All of the known Martian meteorites came from volcanoes.
Credit: NASA / JPL

But why wouldn’t any of this Martian crust have landed on Earth in the form of a meteorite? Day believes these rocks probably don’t hold their shape well, making it unlikely for pieces to survive a catastrophic meteor impact on Mars. If any chunks did blast into space, they’d be even more unlikely to make the journey all the way to Earth’s surface without being destroyed.  


“It’s an indelible fingerprint. There’s nothing else it can be.”

In addition to the speculated new rock type, the study provides insight into the Red Planet’s internal structure — in some ways similar to Earth’s and in other ways quite different.
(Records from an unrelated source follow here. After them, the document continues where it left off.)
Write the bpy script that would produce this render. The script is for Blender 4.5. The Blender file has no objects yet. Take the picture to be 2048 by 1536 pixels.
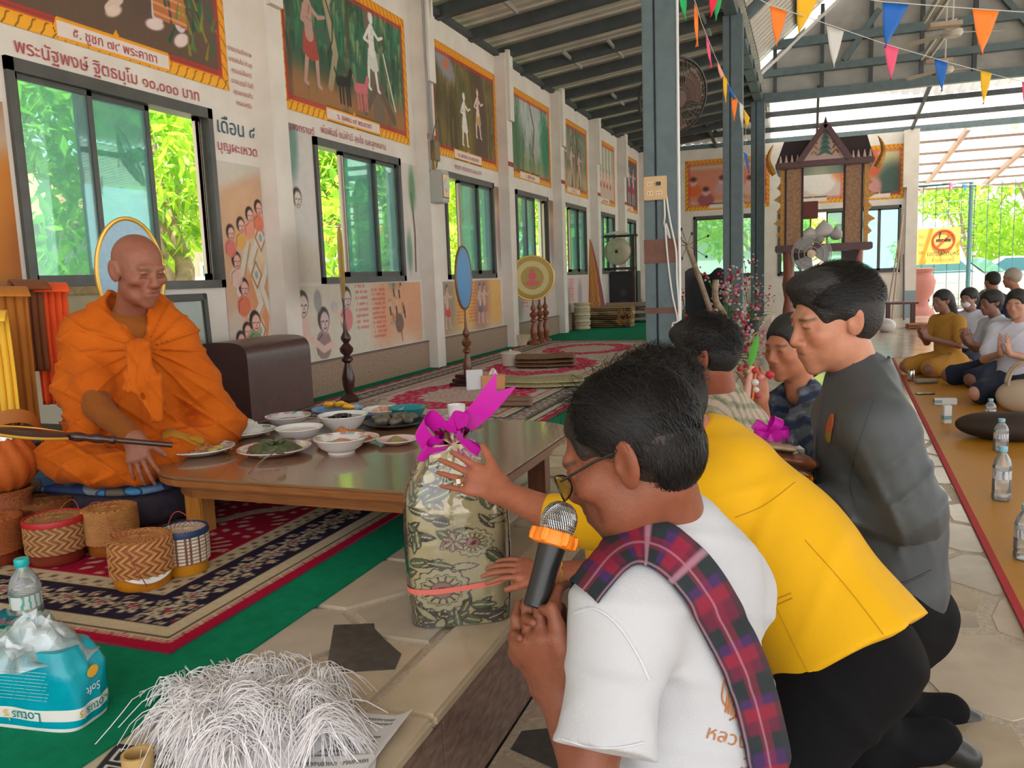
import bpy, bmesh, math, random
import numpy as np
from mathutils import Vector, Matrix, Quaternion
random.seed(7); RNG = np.random.default_rng(11)
SC = bpy.context.scene; COL = SC.collection
# ---------------------------------------------------------------- camera, sky, sun, exposure
CAM_H = 1.25; PLAT = 0.30            # eye height over the lower floor; height of the raised platform
CR = np.array([0.93864, 0.34286, -0.03628]); CF = np.array([-0.34488, 0.92956, -0.13022]); CU = np.cross(CR, CF)
FOC = 1620.0
cam = bpy.data.cameras.new('camera'); cam.sensor_width = 36; cam.lens = 36*FOC/2048; cam.clip_end = 300; cam.clip_start = .05
cam_o = bpy.data.objects.new('camera', cam); COL.objects.link(cam_o)
cam_o.matrix_world = Matrix(((CR[0], CU[0], -CF[0], 0), (CR[1], CU[1], -CF[1], 0), (CR[2], CU[2], -CF[2], CAM_H), (0, 0, 0, 1)))
SC.camera = cam_o
w = bpy.data.worlds.new('sky'); SC.world = w; w.use_nodes = True
w.node_tree.nodes['Background'].inputs[0].default_value = (.975, .985, 1, 1); w.node_tree.nodes['Background'].inputs[1].default_value = 1.0
sun = bpy.data.lights.new('sun', 'SUN'); sun.energy = 7.0; sun.angle = .03; sun.color = (1, .95, .85)
sun_o = bpy.data.objects.new('sun', sun); COL.objects.link(sun_o); sun_o.rotation_euler = (math.radians(20), math.radians(14), 0)
SC.view_settings.view_transform = 'Standard'; SC.view_settings.look = 'None'; SC.view_settings.gamma = 1; SC.view_settings.use_curve_mapping = False
SC.view_settings.exposure = 1.6
SC.cycles.max_bounces = 8; SC.cycles.diffuse_bounces = 5; SC.cycles.glossy_bounces = 4; SC.cycles.transparent_max_bounces = 12; SC.cycles.caustics_reflective = False; SC.cycles.caustics_refractive = False
SC.cycles.sample_clamp_indirect = 6
# ---------------------------------------------------------------- survey helpers: a sight line met with a known plane or distance gives a real point
def ray(x, y): return CR*(x-1024)/FOC - CU*(y-768)/FOC + CF
EYE = np.array([0, 0, CAM_H])
def at_z(x, y, z): d = ray(x, y); return EYE + d*(z-CAM_H)/d[2]
def at_x(x, y, X): d = ray(x, y); return EYE + d*X/d[0]
def at_y(x, y, Y): d = ray(x, y); return EYE + d*Y/d[1]
def at_d(x, y, D): return EYE + ray(x, y)*D
def unit(v): v = np.asarray(v, float); return v/np.linalg.norm(v)
# ---------------------------------------------------------------- materials
MATS = {}
def mat(name, col=(.8, .8, .8), rough=.6, metal=0, nscale=0, namt=.25, col2=None, bump=0, bscale=60, spec=.5, sub=0, attr=False, alpha=None, stretch=None, coat=0, trans=0, emit=0, sheen=0):
    if name in MATS: return MATS[name]
    m = bpy.data.materials.new(name); MATS[name] = m; m.use_nodes = True
    N = m.node_tree.nodes; L = m.node_tree.links; b = N['Principled BSDF']
    c4 = tuple(col[:3])+(1,)
    b.inputs['Base Color'].default_value = c4; b.inputs['Roughness'].default_value = rough; b.inputs['Metallic'].default_value = metal
    b.inputs['Specular IOR Level'].default_value = spec
    if sub: b.inputs['Subsurface Weight'].default_value = sub; b.inputs['Subsurface Radius'].default_value = (.012, .004, .002); b.inputs['Subsurface Scale'].default_value = 1
    if coat: b.inputs['Coat Weight'].default_value = coat; b.inputs['Coat Roughness'].default_value = .08
    if trans: b.inputs['Transmission Weight'].default_value = trans
    if sheen: b.inputs['Sheen Weight'].default_value = sheen
    if emit: b.inputs['Emission Color'].default_value = c4; b.inputs['Emission Strength'].default_value = emit
    tc = N.new('ShaderNodeTexCoord'); src = tc.outputs['Object']
    if stretch:
        mp = N.new('ShaderNodeMapping'); mp.inputs['Scale'].default_value = stretch; L.new(src, mp.inputs['Vector']); src = mp.outputs[0]
    base = None
    if attr:
        a = N.new('ShaderNodeAttribute'); a.attribute_name = 'Col'; base = a.outputs['Color']
    if nscale:
        t = N.new('ShaderNodeTexNoise'); t.inputs['Scale'].default_value = nscale; t.inputs['Detail'].default_value = 5; L.new(src, t.inputs['Vector'])
        rmp = N.new('ShaderNodeMapRange'); rmp.inputs[1].default_value = .3; rmp.inputs[2].default_value = .7; L.new(t.outputs['Fac'], rmp.inputs[0])
        mx = N.new('ShaderNodeMix'); mx.data_type = 'RGBA'
        c2 = col2 if col2 else tuple(max(0, c*(1-namt)) for c in col[:3])
        if base is not None:
            mx.blend_type = 'MULTIPLY'; L.new(base, mx.inputs['A']); v = 1-namt; mx.inputs['B'].default_value = (v, v, v, 1)
        else:
            mx.inputs['A'].default_value = c4; mx.inputs['B'].default_value = tuple(c2[:3])+(1,)
        L.new(rmp.outputs[0], mx.inputs['Factor']); base = mx.outputs['Result']
    if base is not None: L.new(base, b.inputs['Base Color'])
    if bump:
        t2 = N.new('ShaderNodeTexNoise'); t2.inputs['Scale'].default_value = bscale; t2.inputs['Detail'].default_value = 4; L.new(src, t2.inputs['Vector'])
        bp = N.new('ShaderNodeBump'); bp.inputs['Strength'].default_value = bump; bp.inputs['Distance'].default_value = .01; L.new(t2.outputs['Fac'], bp.inputs['Height']); L.new(bp.outputs[0], b.inputs['Normal'])
    return m
def clear_mat(name, tint=(1, 1, 1), refl=.5, rough=.03, opac=0.0, body=(.9, .9, .9)):
    """thin clear sheet: tinted see-through with a Fresnel mirror, partly milky"""
    if name in MATS: return MATS[name]
    m = bpy.data.materials.new(name); MATS[name] = m; m.use_nodes = True; N = m.node_tree.nodes; L = m.node_tree.links
    out = N['Material Output']; N.remove(N['Principled BSDF'])
    t = N.new('ShaderNodeBsdfTransparent'); t.inputs[0].default_value = tuple(tint)+(1,)
    g = N.new('ShaderNodeBsdfGlossy'); g.inputs['Roughness'].default_value = rough; g.inputs[0].default_value = (1, 1, 1, 1)
    fr = N.new('ShaderNodeFresnel'); fr.inputs[0].default_value = 1.5
    mu = N.new('ShaderNodeMath'); mu.operation = 'MULTIPLY'; mu.inputs[1].default_value = refl*2; mu.use_clamp = True; L.new(fr.outputs[0], mu.inputs[0])
    s = t.outputs[0]
    if opac:
        d = N.new('ShaderNodeBsdfDiffuse'); d.inputs[0].default_value = tuple(body)+(1,); mxo = N.new('ShaderNodeMixShader'); mxo.inputs[0].default_value = opac
        L.new(s, mxo.inputs[1]); L.new(d.outputs[0], mxo.inputs[2]); s = mxo.outputs[0]
    mx = N.new('ShaderNodeMixShader'); L.new(mu.outputs[0], mx.inputs[0]); L.new(s, mx.inputs[1]); L.new(g.outputs[0], mx.inputs[2]); L.new(mx.outputs[0], out.inputs[0])
    return m
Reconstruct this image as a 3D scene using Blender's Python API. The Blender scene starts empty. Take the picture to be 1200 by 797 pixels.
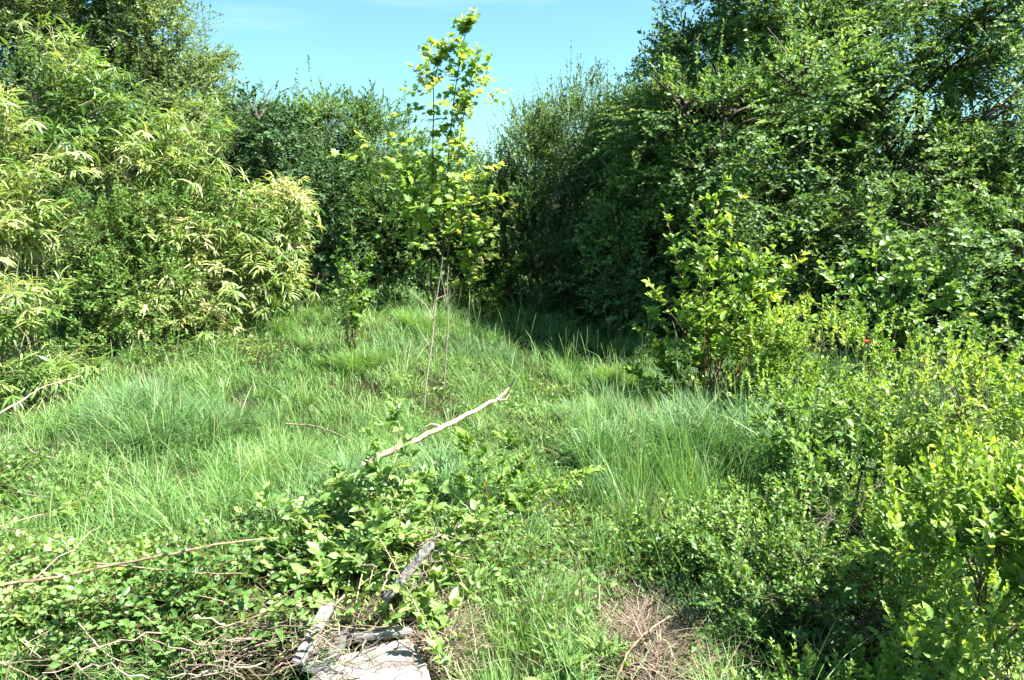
import bpy, math, numpy as np
from mathutils import Vector

# ------------------------------------------------------------------ camera, sky, sun, exposure
sc = bpy.context.scene
COL = sc.collection
CAMZ, PITCH, FPX = 1.95, math.radians(10.53), 906.0
cam_d = bpy.data.cameras.new('camera'); cam = bpy.data.objects.new('camera', cam_d); COL.objects.link(cam)
cam_d.sensor_width = 36.0; cam_d.lens = FPX / 1200 * 36; cam_d.clip_start = 0.05; cam_d.clip_end = 3000
cam.location = (0, 0, CAMZ); cam.rotation_euler = (math.pi / 2 - PITCH, 0, 0)
sc.camera = cam
SUN_AZ, SUN_EL = math.radians(103), math.radians(57)      # clockwise from +Y, the view direction
world = bpy.data.worlds.new('World'); sc.world = world; world.use_nodes = True
wn = world.node_tree.nodes; wl = world.node_tree.links
sky = wn.new('ShaderNodeTexSky'); sky.sky_type = 'NISHITA'; sky.sun_disc = False
sky.sun_elevation = SUN_EL; sky.sun_rotation = SUN_AZ; sky.altitude = 50; sky.air_density = 1.0; sky.dust_density = 1.2; sky.ozone_density = 1.0
tint = wn.new('ShaderNodeMix'); tint.data_type = 'RGBA'; tint.blend_type = 'MULTIPLY'; tint.inputs[0].default_value = 1; tint.inputs[7].default_value = (.66, 1.03, 1.06, 1)
wl.new(sky.outputs[0], tint.inputs[6]); wc = wn.new('ShaderNodeTexCoord'); wm = wn.new('ShaderNodeMapping'); wm.inputs['Scale'].default_value = (2.2, 2.2, 16); wz = wn.new('ShaderNodeTexNoise'); wz.inputs['Scale'].default_value = 1.6; wz.inputs['Detail'].default_value = 7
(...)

The team suggests Mars has an atmospherically changed upper crust, a complex deeper crust, and a mantle where plumes have penetrated the base of the crust. Early in the planet’s evolution, its interior melted to form distinct types of volcanoes, and it seems to have remained that way. 

Nakhlites and chassignites formed in a similar fashion to volcanic rocks in Hawaii and Iceland. There, volcanoes press down on the mantle, spurring tectonic forces that create more volcanic activity. But on Earth, plate tectonics have also remixed the reservoirs that feed the volcanoes over time, making the interior more homogenous. That’s not the case on Mars, where the reservoirs have stayed distinct.

Scientists analyzing a Chassigny meteorite

A thin slice of a Chassigny Martian meteorite in cross-polarized light.
Credit: Scripps Institution of Oceanography at UC San Diego

NASA’s Perseverance rover, a car-size lab on six wheels, has been collecting samples from the Jezero crater on Mars since 2021 so they can be brought back for scientific scrutiny. The region, an ancient dried delta, is one where scientists think microscopic organisms might have existed long ago. But the plan to fly rocks and grains to Earth, a complex mission called Mars Sample Return, is in jeopardy. Its rising costs have led to layoffs and warnings of cancellation from Congress. The agency is now making a desperate plea for outside help to save the mission.

Day hopes NASA will find a way to bring those samples home. But if that doesn’t happen, there’s still much that humans can learn from these meteorites. 

“You would think that we would have done everything on these rocks. We haven’t,” he said. “There’s a lot of science still left to be done.”